If Mirhossein Mousavi hasn’t said much publicly for the last 24 hours, either to cancel or endorse public protests, the Guardian says they know the reason. Mohsen Makhmalbaf claims that he has to speak for Mousavi — and Iran — after the Revolutionary Guard wrecked Mousavi’s offices and threatened him into silence. Makhmalbaf writes that the movement has gone beyond the sham election, and that Iranians will not return to oppression, at least not quietly:
I have been given the responsibility of telling the world what is happening in Iran. The office of Mir Hossein Mousavi, who the Iranian people truly want as their leader, has asked me to do so. They have asked me to tell how Mousavi’s headquarters was wrecked by plainclothes police officers. To tell how the commanders of the revolutionary guard ordered him to stay silent. To urge people to take to the streets because Mousavi could not do so directly.
The people in the streets don’t want a recount of last week’s vote. They want it annulled. This is a crucial moment in our history. Since the 1979 revolution Iran has had 80% dictatorship and 20% democracy. We have dictatorship because one person is in charge, the supreme leader – first Khomeini, now Khamenei. He controls the army and the clergy, the justice system and the media, as well as our oil money.
There are some examples of democracy – reformers elected to parliament, and the very fact that a person like Mousavi could stand for election. But, since the day of the election, this element of democracy has vanished. Ayatollah Ali Khamenei announced that Mahmoud Ahmadinejad had won, and that whoever opposed this will be suppressed – a position he affirmed speaking today in Tehran. People wanted to have demonstrations within the law, but the authorities would not let them. This is the first time we have seen millions on the streets without the permission of the supreme leader.
Now they are gathering to mourn those who have died. The people of Iran have a culture that elevates martyrdom. In the period running up to the revolution, when people were killed at demonstrations, others would gather again in the days following the death. This cycle carried on for six months, and culminated in the revolution.
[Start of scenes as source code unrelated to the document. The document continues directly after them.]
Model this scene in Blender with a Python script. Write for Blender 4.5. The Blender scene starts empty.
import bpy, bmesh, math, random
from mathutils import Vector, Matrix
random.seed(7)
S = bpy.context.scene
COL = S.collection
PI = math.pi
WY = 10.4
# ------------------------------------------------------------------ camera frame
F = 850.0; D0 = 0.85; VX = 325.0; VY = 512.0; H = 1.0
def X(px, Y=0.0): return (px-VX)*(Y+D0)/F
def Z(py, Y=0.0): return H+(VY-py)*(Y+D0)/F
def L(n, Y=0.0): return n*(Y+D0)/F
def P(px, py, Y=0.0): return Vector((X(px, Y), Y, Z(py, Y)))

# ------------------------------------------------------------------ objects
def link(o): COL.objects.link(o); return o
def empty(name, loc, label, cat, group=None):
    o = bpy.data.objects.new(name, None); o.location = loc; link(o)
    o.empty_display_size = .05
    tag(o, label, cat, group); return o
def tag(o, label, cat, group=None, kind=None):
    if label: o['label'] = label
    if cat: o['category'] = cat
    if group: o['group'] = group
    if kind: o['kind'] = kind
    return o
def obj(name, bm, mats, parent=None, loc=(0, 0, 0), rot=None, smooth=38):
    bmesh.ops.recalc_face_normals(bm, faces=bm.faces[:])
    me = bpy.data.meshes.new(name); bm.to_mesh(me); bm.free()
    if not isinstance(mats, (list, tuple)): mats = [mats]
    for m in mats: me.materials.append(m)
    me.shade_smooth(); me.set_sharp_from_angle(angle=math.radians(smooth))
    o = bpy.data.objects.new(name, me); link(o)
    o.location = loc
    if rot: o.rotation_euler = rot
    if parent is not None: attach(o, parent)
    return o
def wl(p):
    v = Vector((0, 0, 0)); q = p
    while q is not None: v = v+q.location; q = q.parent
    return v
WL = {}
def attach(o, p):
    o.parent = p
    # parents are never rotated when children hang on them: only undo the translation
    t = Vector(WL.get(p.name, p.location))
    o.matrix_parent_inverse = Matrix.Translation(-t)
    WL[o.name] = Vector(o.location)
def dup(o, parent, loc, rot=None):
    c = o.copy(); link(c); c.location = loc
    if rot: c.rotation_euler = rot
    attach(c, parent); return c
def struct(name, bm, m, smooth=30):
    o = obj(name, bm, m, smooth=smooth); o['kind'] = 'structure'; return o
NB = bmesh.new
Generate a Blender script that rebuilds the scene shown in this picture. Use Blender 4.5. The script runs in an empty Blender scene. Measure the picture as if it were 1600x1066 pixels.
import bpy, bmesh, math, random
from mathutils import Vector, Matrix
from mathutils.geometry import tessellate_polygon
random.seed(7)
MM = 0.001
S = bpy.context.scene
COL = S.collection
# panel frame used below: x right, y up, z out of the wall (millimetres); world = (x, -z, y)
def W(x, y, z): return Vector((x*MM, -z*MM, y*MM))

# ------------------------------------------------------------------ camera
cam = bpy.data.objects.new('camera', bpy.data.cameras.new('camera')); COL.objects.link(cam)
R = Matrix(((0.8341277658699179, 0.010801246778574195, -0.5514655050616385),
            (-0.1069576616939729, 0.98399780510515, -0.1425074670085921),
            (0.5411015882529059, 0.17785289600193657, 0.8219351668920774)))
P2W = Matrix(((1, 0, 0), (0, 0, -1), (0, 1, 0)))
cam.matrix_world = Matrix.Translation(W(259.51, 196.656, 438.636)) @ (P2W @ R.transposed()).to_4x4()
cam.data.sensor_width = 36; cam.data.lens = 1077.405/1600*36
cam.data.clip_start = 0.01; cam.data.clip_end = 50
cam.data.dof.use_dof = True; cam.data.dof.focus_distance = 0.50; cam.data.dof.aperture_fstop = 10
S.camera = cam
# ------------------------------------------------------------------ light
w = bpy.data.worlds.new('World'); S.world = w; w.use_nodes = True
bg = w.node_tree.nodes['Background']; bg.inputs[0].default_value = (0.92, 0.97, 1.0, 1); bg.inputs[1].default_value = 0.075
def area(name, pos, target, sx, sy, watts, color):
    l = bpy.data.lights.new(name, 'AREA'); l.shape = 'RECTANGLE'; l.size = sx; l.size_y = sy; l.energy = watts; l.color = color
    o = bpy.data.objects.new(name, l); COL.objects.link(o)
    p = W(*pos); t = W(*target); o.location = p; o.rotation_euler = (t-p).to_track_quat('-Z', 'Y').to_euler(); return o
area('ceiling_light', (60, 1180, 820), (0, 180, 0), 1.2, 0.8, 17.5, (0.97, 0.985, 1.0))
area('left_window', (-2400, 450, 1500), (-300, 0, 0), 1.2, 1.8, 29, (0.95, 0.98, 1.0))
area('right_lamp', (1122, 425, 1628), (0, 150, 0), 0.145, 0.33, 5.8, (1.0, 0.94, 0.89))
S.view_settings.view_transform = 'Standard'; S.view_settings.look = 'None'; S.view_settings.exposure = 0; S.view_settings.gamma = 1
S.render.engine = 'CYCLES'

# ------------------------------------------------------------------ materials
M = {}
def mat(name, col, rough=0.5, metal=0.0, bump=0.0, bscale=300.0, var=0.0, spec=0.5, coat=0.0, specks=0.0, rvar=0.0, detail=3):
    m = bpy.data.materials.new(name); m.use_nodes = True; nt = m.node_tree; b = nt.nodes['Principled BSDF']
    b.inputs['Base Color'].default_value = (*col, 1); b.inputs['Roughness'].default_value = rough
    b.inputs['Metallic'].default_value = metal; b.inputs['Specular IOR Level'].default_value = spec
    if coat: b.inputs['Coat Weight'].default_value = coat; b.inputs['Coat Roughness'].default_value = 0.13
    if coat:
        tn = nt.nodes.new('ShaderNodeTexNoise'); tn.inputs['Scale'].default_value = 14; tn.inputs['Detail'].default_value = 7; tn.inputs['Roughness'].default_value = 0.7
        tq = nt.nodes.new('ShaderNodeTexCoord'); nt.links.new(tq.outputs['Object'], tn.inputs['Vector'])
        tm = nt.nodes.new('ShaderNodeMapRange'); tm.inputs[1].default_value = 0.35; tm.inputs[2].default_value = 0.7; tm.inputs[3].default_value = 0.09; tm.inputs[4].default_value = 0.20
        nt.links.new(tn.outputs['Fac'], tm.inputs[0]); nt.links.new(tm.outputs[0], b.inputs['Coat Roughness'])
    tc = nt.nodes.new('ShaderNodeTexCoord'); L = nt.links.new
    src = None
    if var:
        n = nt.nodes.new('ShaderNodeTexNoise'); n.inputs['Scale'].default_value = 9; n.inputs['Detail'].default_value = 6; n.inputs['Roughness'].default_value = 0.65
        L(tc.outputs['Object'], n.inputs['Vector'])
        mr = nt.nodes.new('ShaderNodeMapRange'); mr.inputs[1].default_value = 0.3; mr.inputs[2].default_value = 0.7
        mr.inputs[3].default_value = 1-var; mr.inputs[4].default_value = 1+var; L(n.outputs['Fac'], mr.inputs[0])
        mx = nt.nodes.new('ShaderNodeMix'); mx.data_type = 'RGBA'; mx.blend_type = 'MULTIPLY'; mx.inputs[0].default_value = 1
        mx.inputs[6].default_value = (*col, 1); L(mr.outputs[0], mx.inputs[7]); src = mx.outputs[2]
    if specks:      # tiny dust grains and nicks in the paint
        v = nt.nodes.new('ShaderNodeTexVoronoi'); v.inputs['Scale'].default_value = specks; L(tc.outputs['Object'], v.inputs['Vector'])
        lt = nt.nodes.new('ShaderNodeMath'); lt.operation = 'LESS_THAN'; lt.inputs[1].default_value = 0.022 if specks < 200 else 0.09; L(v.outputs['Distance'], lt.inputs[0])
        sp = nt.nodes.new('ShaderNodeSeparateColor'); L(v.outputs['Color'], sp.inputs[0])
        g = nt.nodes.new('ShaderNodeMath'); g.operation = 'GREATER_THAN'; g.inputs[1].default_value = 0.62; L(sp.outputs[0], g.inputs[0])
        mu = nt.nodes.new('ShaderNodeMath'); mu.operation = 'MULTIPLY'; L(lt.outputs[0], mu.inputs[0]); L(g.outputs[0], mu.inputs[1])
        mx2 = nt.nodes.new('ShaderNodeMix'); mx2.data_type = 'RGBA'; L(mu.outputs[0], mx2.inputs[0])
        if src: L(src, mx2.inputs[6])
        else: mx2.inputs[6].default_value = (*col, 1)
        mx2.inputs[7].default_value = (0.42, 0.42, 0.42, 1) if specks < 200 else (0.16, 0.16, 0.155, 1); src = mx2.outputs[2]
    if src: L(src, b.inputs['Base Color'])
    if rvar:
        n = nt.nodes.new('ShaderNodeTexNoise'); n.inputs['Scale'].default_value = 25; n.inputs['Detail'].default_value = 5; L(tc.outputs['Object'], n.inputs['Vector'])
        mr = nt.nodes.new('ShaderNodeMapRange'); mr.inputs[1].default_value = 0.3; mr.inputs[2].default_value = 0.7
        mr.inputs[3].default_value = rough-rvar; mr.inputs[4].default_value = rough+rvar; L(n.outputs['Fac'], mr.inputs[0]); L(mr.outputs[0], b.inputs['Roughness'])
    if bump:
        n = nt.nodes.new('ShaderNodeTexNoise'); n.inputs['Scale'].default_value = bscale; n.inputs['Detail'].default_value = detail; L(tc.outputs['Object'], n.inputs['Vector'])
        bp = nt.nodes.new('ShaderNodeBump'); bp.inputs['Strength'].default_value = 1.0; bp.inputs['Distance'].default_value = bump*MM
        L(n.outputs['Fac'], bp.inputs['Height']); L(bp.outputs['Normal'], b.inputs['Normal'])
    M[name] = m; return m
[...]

Today they are gathering in Tehran for those who were shot on Tuesday, and if there are more killings, this will continue.
Ahmadinejad may have been the focus of their ire in the first hours, but no longer. The people understand that the authors of their misery are Khamenei and the Guardian Council, and they want an end to it. The revolution of 30 years ago traded one form of oppression for another, and now the Iranians want their freedom.
Makhmalbaf acknowledges that Mousavi himself was a creature of the “ruling class,” as Khamenei called it, but that Mousavi has moved from violent revolution to freedom:
Previously, he was revolutionary, because everyone inside the system was a revolutionary. But now he’s a reformer. Now he knows Gandhi – before he knew only Che Guevara. If we gain power through aggression we would have to keep it through aggression. That is why we’re having a green revolution, defined by peace and democracy.
Let’s hope that’s true. His inclusion on the ballot by the same mullahs tends to make me skeptical of those claims, but if this report is true, Mousavi has already crossed the Rubicon and has nowhere to go within the ruling class.
If the Iranians want true self-determination, though, it may require Gandhi-esque toleration of the worst this regime can dish out in its final throes.